Masalah yang sering terjadi saat berkomunikasi dengan anak adalah bahwa orang tua sering menatap masalah anak dengan kacamatanya, sehingga kerap kali terjadi konflik. Seharusnya kita menerapkan komunikasi Merangkul (REACH - Respect, Empathy, Audible, Clarity, Humble). Dalam komunikasi "Merangkul" tersebut, kedua belah pihak saling menghargai, berempati (menempatkan diri pada situasi/kondisi yang dihadapi orang lain), berkomunikasi dengan cara yang dapat dimengerti dengan baik, saling mengungkapkan pesan dengan jelas, dan bersikap rendah hati).
Ada beberapa aspek komunikasi yang dipaparkan dalam acara tersebut, antara lain:
kesadaran diri
klarifikasi nilai
eksplorasi perasaan
model peran
altruisme
etik dan tanggung jawab
Kesadaran diri kita digambarkan dalam Jendela Johari, seperti terlihat pada gambar di bawah ini.
Di mana seharusnya kita berada? Yang paling dianjurkan adalah pada jendela pertama (Publik), di mana orang lain mengetahui kita dan kita juga mengetahui orang lain.
Kemudian klarifikasi nilai. Beberapa orang tua mengganggap anak adalah aset masa depan. Yang lain menganggap bahwa anak bertugas memenuhi harapan/impian orang tua yang belum terwujud. Yang lain lagi menugaskan anak untuk memenuhi harapan ideal orang tua. Apakah anak untuk memenuhi semua hal-hal itu? Puisi Khahlil Gibran yang dikutip di awal tulisan ini bisa menjadi bahan refleksi yang baik.
Mengenai eksplorasi perasaan, dalam berkomunikasi seharusnya kita mengeksplorasi perasaan kita sendiri, perasaan anak, dan menggunakan perasaan dengan akurat untuk menjalankan fungsi keterhubungan.

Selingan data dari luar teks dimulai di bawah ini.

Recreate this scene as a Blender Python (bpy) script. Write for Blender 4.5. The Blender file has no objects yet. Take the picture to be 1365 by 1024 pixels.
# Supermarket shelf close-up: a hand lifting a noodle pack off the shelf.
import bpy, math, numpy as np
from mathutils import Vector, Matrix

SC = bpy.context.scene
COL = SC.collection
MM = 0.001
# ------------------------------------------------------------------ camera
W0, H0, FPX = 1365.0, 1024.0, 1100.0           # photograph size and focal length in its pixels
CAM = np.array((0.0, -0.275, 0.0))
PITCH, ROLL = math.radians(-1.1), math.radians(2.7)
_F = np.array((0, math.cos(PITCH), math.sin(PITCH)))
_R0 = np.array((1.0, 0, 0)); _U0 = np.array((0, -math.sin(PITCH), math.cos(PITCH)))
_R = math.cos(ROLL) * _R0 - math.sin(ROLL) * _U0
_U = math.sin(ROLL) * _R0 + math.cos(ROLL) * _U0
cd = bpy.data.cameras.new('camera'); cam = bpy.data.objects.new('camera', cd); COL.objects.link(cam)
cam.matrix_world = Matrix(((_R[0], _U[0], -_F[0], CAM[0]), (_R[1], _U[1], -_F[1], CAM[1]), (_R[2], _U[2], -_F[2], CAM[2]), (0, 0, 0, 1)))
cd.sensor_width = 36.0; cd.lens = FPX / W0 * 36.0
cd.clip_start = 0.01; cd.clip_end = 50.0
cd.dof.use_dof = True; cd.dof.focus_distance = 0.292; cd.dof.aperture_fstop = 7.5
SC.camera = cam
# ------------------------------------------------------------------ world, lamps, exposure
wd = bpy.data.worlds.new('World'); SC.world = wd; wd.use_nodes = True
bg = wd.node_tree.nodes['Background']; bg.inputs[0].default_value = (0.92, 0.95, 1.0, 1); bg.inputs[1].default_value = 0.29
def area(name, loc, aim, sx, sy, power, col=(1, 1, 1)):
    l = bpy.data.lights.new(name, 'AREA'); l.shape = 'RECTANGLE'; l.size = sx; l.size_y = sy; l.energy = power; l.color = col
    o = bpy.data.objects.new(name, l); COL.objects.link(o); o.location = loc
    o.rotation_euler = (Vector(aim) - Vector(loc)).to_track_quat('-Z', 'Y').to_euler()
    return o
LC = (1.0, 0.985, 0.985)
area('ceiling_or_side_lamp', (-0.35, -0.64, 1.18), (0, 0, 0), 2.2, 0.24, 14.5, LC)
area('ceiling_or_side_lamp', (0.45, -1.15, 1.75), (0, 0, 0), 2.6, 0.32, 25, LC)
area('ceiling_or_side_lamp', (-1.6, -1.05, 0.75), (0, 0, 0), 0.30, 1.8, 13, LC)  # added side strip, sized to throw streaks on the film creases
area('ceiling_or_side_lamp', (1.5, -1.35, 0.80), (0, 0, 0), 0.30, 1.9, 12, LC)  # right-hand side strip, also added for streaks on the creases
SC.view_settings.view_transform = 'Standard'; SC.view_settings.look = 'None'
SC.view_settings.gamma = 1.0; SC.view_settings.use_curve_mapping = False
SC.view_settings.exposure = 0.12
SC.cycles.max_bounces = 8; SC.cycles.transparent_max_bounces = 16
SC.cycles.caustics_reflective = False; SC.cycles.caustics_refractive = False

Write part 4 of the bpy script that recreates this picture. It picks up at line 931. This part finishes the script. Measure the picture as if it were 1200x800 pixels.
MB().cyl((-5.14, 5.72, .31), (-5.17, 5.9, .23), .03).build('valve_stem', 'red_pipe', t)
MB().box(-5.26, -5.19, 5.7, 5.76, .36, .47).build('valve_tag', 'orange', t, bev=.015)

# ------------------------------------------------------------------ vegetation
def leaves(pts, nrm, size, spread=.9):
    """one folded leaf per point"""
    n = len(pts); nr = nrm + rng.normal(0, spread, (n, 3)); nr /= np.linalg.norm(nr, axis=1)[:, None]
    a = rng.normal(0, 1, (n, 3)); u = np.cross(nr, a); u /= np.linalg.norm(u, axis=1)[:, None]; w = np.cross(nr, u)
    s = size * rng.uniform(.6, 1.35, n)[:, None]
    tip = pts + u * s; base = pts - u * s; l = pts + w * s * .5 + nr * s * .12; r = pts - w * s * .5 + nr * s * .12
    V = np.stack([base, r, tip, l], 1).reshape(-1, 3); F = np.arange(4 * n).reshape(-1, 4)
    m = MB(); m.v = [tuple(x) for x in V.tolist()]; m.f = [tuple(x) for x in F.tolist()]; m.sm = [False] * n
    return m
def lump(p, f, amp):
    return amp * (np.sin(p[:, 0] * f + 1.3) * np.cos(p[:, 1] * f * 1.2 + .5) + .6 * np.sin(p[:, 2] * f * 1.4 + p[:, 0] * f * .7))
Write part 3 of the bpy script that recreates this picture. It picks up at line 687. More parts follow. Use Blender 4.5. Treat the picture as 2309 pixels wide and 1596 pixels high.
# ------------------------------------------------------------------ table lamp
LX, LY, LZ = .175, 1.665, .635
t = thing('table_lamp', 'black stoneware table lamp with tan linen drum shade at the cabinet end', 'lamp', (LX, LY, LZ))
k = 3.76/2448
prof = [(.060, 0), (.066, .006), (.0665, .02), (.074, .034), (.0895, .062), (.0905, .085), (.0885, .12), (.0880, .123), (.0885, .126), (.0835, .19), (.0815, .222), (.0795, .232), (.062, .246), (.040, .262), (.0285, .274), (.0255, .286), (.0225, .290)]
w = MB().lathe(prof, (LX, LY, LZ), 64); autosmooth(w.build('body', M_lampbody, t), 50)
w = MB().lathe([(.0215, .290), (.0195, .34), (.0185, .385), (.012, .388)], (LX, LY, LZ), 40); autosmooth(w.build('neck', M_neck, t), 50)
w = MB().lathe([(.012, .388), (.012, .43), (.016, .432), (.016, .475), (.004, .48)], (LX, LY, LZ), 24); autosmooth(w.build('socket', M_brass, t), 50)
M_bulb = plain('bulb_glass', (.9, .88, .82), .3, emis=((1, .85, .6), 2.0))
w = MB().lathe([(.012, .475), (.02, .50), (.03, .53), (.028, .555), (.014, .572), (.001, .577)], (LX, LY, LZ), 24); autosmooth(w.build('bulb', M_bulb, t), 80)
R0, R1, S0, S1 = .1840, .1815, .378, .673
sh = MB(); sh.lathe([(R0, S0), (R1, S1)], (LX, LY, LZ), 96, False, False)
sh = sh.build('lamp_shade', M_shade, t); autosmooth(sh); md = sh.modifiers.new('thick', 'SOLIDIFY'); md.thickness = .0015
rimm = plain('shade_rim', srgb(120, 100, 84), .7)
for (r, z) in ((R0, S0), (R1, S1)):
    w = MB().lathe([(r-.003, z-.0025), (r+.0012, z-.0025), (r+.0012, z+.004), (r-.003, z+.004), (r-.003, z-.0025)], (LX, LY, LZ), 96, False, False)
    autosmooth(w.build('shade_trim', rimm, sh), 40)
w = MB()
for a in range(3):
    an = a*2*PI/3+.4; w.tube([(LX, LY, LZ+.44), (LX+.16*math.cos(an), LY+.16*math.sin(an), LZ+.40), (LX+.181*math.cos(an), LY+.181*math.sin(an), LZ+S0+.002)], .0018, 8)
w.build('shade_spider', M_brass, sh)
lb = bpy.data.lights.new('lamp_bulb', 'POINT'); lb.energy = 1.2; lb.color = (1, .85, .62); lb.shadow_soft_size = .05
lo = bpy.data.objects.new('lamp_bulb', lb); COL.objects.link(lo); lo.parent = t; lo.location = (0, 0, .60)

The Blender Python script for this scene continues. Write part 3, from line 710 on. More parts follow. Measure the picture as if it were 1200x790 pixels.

Kemudian model peran apa yang kita ambil dalam berkomunikasi dengan anak? Apakah sebagai orang tua (ayah/ibu), yang menghasilkan gaya komunikasi paternalistik, atau sebagai sahabat, yang menghasilkan gaya komunikasi partisipatori. Pilihan ada pada diri kita masing-masing.
Sarasehan ini menjadi menarik dan mengena karena Bu Yeyen tidak sekedar memaparkan teori demi teori, tetapi juga membagikan pengalamannya dalam berkomunikasi dengan anak-anak, yaitu keponakan-keponakannya.